I agree with almost every word you've said in this little series of exchanges.

...I think that assumption isn't so. [don't know it---but there are definitely macro phenomena that are unpredictable, and some space for things that are indeterminate on that scale]. That brains [and probably some other intricate/complex/complicated macro objects] are explicable but indeterminate. Fully explainable, but knowable only statistically.
I'd even say that indeterminancy is one necessary condition/property of any object that can make most of the claims we make about ourselves and the universe---to "knowing" to "intelligence," to "choice," to "consciousness," and many others.

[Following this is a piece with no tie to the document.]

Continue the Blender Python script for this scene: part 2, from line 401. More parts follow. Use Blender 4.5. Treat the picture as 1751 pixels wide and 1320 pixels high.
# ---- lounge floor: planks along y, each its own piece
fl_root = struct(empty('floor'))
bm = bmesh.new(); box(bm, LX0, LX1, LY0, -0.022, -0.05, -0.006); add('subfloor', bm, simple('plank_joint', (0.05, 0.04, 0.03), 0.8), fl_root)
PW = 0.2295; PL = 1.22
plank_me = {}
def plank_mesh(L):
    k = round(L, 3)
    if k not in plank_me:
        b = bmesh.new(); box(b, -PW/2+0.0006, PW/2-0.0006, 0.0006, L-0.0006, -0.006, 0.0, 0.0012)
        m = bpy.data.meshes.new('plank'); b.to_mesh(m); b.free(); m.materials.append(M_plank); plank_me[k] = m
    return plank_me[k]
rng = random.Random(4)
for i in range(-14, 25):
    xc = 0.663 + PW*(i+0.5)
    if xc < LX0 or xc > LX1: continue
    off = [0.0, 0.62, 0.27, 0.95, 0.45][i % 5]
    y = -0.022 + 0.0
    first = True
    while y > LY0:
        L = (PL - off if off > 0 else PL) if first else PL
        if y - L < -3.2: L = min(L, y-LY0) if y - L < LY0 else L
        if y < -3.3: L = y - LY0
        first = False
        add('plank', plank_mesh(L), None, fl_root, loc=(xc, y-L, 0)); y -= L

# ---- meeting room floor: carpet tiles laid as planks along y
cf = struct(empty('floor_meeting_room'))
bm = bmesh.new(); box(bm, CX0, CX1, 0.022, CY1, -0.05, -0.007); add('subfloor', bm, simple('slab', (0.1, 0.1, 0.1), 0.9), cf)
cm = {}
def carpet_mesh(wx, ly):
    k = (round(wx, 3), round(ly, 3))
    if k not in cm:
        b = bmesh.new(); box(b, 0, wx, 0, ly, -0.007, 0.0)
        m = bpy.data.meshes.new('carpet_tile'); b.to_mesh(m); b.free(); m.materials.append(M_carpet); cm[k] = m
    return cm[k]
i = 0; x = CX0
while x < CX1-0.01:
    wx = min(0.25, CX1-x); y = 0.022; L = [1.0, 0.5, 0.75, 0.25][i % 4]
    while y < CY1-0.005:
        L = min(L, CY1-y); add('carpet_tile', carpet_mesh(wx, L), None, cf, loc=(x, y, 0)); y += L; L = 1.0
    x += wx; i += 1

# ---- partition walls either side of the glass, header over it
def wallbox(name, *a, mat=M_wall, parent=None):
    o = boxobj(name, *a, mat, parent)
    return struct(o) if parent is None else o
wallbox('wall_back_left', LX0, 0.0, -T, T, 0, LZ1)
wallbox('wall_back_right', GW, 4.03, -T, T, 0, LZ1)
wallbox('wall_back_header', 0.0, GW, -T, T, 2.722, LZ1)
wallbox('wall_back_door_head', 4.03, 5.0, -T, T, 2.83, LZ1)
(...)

I lean toward this. I don't necessarily assume what I (for the sake of argument) assumed above. I'm not sure the brain is explicable with current science, especially not on the algorithmic/computer model. As I've pointed out before, people like Roger Penrose speculate that the brain takes advantage of quantum effects and will need a new science to understand fully. Using Godel, he argues that whatever understanding we eventually achieve for consciousness, it cannot be algorithmic. I suppose that means it can't be strictly deterministic. Statistical is a good word for the understanding we'd achieve.

Once you introduce understanding/knowledge into a system, it can't be entirely described with billiard ball determinism. Understanding is ephemeral, ethereal, immaterial ... even as it dances on the hard floor of matter. It creates possibilities that are meaningless analyzed/reduced in terms of bits bumping together.